▶ **EXERCISE TASK**:
Below are some records. Output the lines from the first one through the line that holds "from mathutils import Vector", exactly as written, with no pictures.

■ ■ ■

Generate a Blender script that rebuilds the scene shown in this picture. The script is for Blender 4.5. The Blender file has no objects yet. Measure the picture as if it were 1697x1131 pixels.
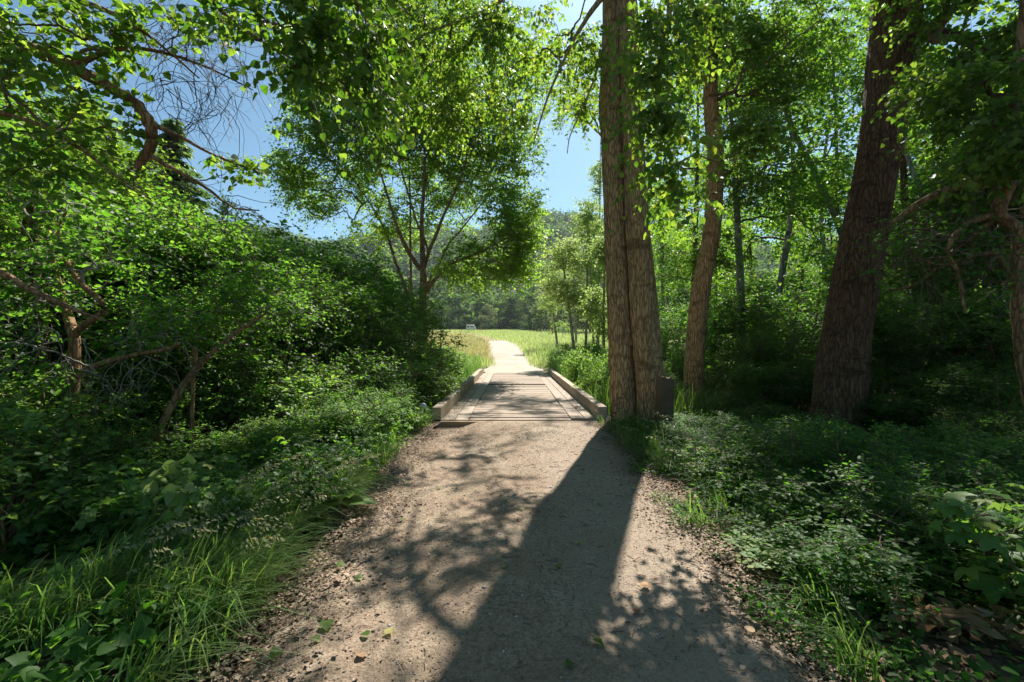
import bpy, math, random
import numpy as np
from mathutils import Vector

# ------------------------------------------------------------------ camera, sky, sun, exposure
SC = bpy.context.scene
COL = SC.collection
rng = np.random.default_rng(11)
cam_d = bpy.data.cameras.new("camera"); cam = bpy.data.objects.new("camera", cam_d); COL.objects.link(cam)
CAMZ = 1.5
cam.location = (0, 0, CAMZ); cam.rotation_euler = (math.radians(90), 0, 0)
cam_d.sensor_width = 36; cam_d.lens = 16.0; cam_d.clip_start = .05; cam_d.clip_end = 3000
SC.camera = cam
SUN_EL = math.radians(50); SUN_AZ = math.radians(17)          # azimuth from +Y towards +X
w = bpy.data.worlds.new("World"); SC.world = w; w.use_nodes = True
nt = w.node_tree; bgn = nt.nodes['Background']
sky = nt.nodes.new('ShaderNodeTexSky'); sky.sky_type = 'NISHITA'; sky.sun_disc = False
sky.sun_elevation = SUN_EL; sky.sun_rotation = SUN_AZ; sky.altitude = 500; sky.air_density = 1.0; sky.dust_density = 1.4; sky.ozone_density = .6
tn = nt.nodes.new('ShaderNodeMix'); tn.data_type = 'RGBA'; tn.blend_type = 'MULTIPLY'; tn.inputs[0].default_value = 1; tn.inputs[7].default_value = (.70, 1.02, 1.08, 1)
nt.links.new(sky.outputs[0], tn.inputs[6]); nt.links.new(tn.outputs[2], bgn.inputs[0]); bgn.inputs[1].default_value = .055
sd = bpy.data.lights.new("sun", 'SUN'); sd.energy = 5.0; sd.angle = math.radians(.53); sd.color = (1, .95, .87)
sun = bpy.data.objects.new("sun", sd); COL.objects.link(sun)
sv = Vector((math.sin(SUN_AZ)*math.cos(SUN_EL), math.cos(SUN_AZ)*math.cos(SUN_EL), math.sin(SUN_EL)))
sun.rotation_euler = sv.to_track_quat('Z', 'Y').to_euler()
SC.view_settings.view_transform = 'Standard'; SC.view_settings.look = 'None'
SC.view_settings.exposure = 1.15; SC.view_settings.gamma = 1
SC.render.engine = 'CYCLES'
cy = SC.cycles
cy.max_bounces = 6; cy.diffuse_bounces = 3; cy.glossy_bounces = 2; cy.transmission_bounces = 4; cy.transparent_max_bounces = 4
cy.volume_bounces = 0; cy.sample_clamp_indirect = 6; cy.caustics_reflective = False; cy.caustics_refractive = False
F = 754.0
def W(px, py, Y): return np.array([(px-848.5)/F*Y, Y, CAMZ+(565.5-py)/F*Y])   # photo pixel at depth Y -> world

# ------------------------------------------------------------------ mesh helpers
def link(name, me, parent=None, loc=None):
    o = bpy.data.objects.new(name, me); COL.objects.link(o)
    if loc is not None: o.location = loc
    if parent is not None: o.parent = parent
    return o
def tag(o, label, cat, group=None, kind=None):
    o['label'] = label; o['category'] = cat
    if group: o['group'] = group
    if kind: o['kind'] = kind
    return o
def empty(name, loc, label, cat, group=None, rz=0):
    o = bpy.data.objects.new(name, None); COL.objects.link(o); o.empty_display_size = .2
    o.location = loc; o.rotation_euler = (0, 0, rz)
    return tag(o, label, cat, group)
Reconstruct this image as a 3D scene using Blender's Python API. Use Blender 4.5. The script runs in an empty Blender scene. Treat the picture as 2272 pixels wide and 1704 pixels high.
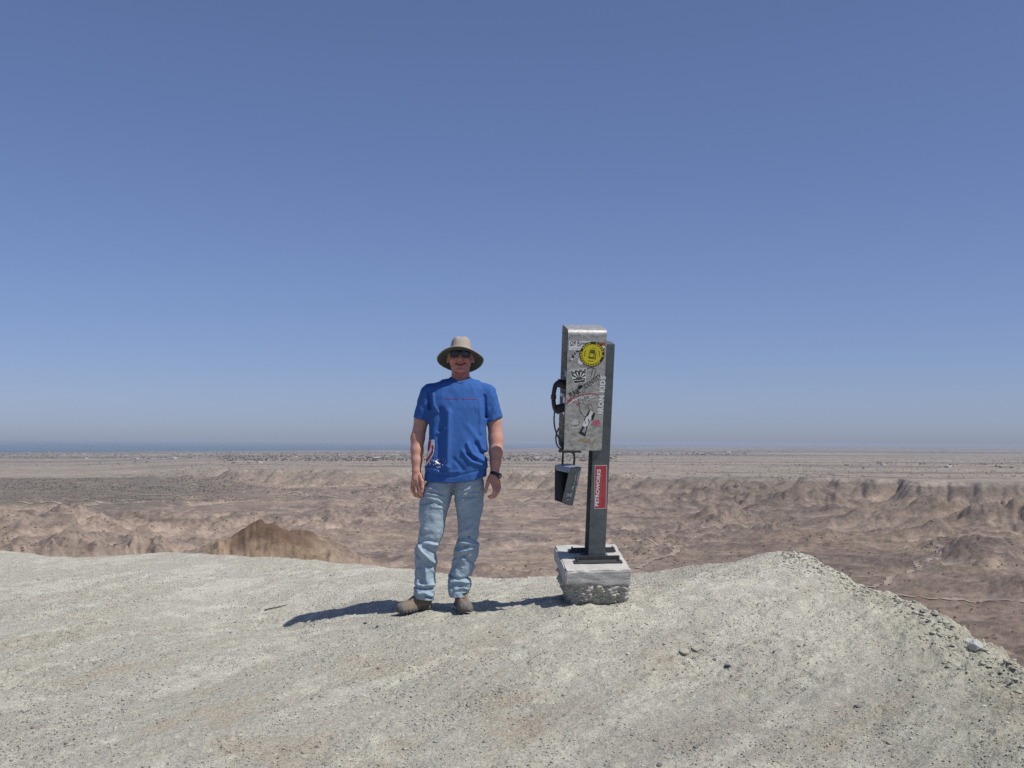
import bpy, bmesh, math, random
import numpy as np
from math import radians, pi, sin, cos, atan, atan2
from mathutils import Matrix, Vector
from mathutils.bvhtree import BVHTree

# ------------------------------------------------------------------ camera, sky, sun
scene = bpy.context.scene
C = scene.collection
F = 2436.0                      # focal length of the photograph in its own pixels (2272 wide)
CAM_Z = 1.12                    # eye height above the man's feet
PITCH = atan(127 / F)
ROLL = radians(0.36)
cam_rot = Matrix.Rotation(pi / 2 + PITCH, 3, 'X') @ Matrix.Rotation(ROLL, 3, 'Z')
cam_data = bpy.data.cameras.new('camera')
cam_data.sensor_width = 36.0
cam_data.lens = 36.0 * F / 2272.0
cam_data.clip_start = 0.05
cam_data.clip_end = 300000.0
cam = bpy.data.objects.new('camera', cam_data)
cam.matrix_world = Matrix.Translation((0, 0, CAM_Z)) @ cam_rot.to_4x4()
C.objects.link(cam)
scene.camera = cam

SUN_EL = radians(56.0)
SUN_SIDE = radians(28.0)        # how far the sun stands towards the camera's side of due right
sun_dir = Vector((cos(SUN_EL) * cos(SUN_SIDE), -cos(SUN_EL) * sin(SUN_SIDE), sin(SUN_EL)))

world = bpy.data.worlds.new('World')
scene.world = world
world.use_nodes = True
wn = world.node_tree
bg = wn.nodes['Background']
sky = wn.nodes.new('ShaderNodeTexSky')
sky.sky_type = 'NISHITA'
sky.sun_disc = False
sky.sun_elevation = SUN_EL
sky.sun_rotation = atan2(sun_dir.x, sun_dir.y)
sky.altitude = 0.0
sky.air_density = 0.7
sky.dust_density = 0.58
sky.ozone_density = 6.0
# the camera's own colour response, the same over the whole sky
resp = wn.nodes.new('ShaderNodeGamma'); resp.inputs[1].default_value = 0.725
bal = wn.nodes.new('ShaderNodeVectorMath'); bal.operation = 'MULTIPLY'; bal.inputs[1].default_value = (1.24, 1.255, 1.565)
wn.links.new(sky.outputs[0], resp.inputs[0])
wn.links.new(resp.outputs[0], bal.inputs[0])
wn.links.new(bal.outputs[0], bg.inputs[0])
bg.inputs[1].default_value = 0.10

sun_data = bpy.data.lights.new('sun', 'SUN')
sun_data.energy = 4.3
sun_data.angle = radians(0.53)
sun_data.color = (1.0, 0.955, 0.88)
sun = bpy.data.objects.new('sun', sun_data)
sun.rotation_euler = sun_dir.to_track_quat('Z', 'Y').to_euler()
C.objects.link(sun)

vs = scene.view_settings
vs.view_transform = 'Standard'
vs.look = 'None'
vs.exposure = 0.0
vs.gamma = 1.0
vs.use_curve_mapping = False
scene.render.engine = 'CYCLES'
scene.cycles.use_denoising = False
scene.cycles.use_adaptive_sampling = False
scene.cycles.sample_clamp_indirect = 3.0
scene.cycles.max_bounces = 6
scene.cycles.diffuse_bounces = 3
scene.cycles.glossy_bounces = 2
scene.cycles.volume_bounces = 0

# ------------------------------------------------------------------ helpers
random.seed(7)
rng = np.random.default_rng(11)


def ray(px, py):
    return cam_rot @ Vector(((px - 1136.0) / F, -(py - 852.0) / F, -1.0))


def at(px, py, Y):
    """the point of the place at depth Y that the photograph shows at px, py"""
    d = ray(px, py)
    return Vector((0, 0, CAM_Z)) + d * (Y / d.y)


def tag(o, label=None, cat=None, group=None, kind=None):
    if label: o['label'] = label
    if cat: o['category'] = cat
    if group: o['group'] = group
    if kind: o['kind'] = kind
    return o


def empty(name, loc=(0, 0, 0), parent=None):
    o = bpy.data.objects.new(name, None)
    o.empty_display_size = 0.1
    o.location = loc
    C.objects.link(o)
    if parent: o.parent = parent
    return o


def link_mesh(name, me, mats, parent=None, smooth=False):
    o = bpy.data.objects.new(name, me)
    for m in (mats if isinstance(mats, (list, tuple)) else [mats]):
        me.materials.append(m)
    C.objects.link(o)
    if parent: o.parent = parent
    if smooth:
        me.polygons.foreach_set('use_smooth', np.ones(len(me.polygons), dtype=bool))
    return o


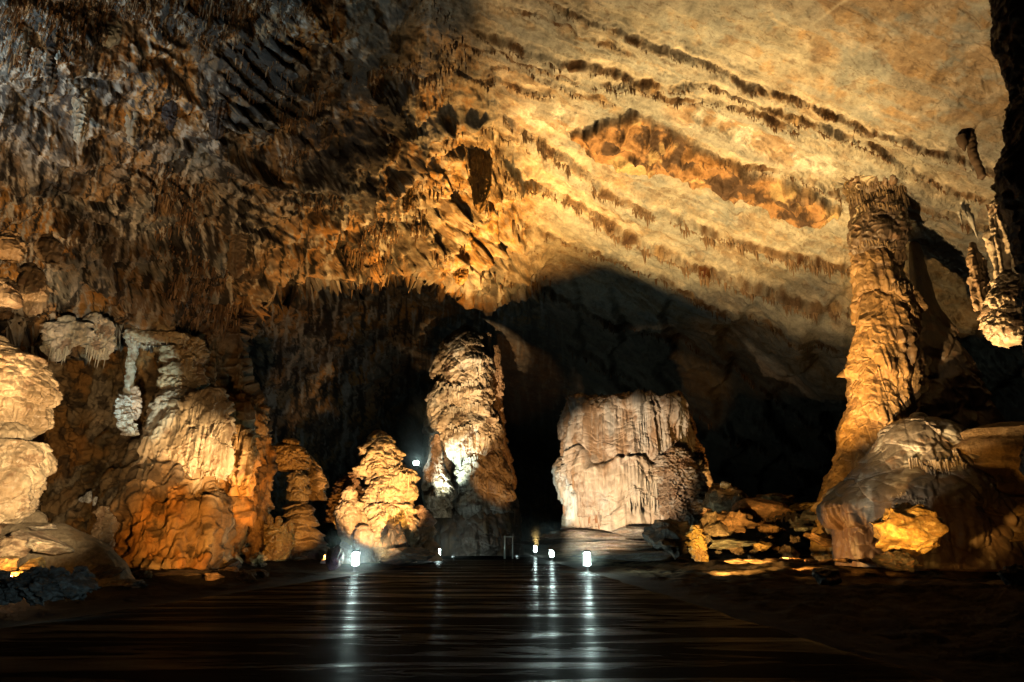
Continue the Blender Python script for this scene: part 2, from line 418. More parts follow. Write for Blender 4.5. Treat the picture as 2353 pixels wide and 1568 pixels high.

■ ■ ■

▶ **PROBLEM SOLUTION**:
Generate a Blender script that rebuilds the scene shown in this picture. The script is for Blender 4.5. The Blender file has no objects yet. Measure the picture as if it were 1697x1131 pixels.
import bpy, math, random
import numpy as np
from mathutils import Vector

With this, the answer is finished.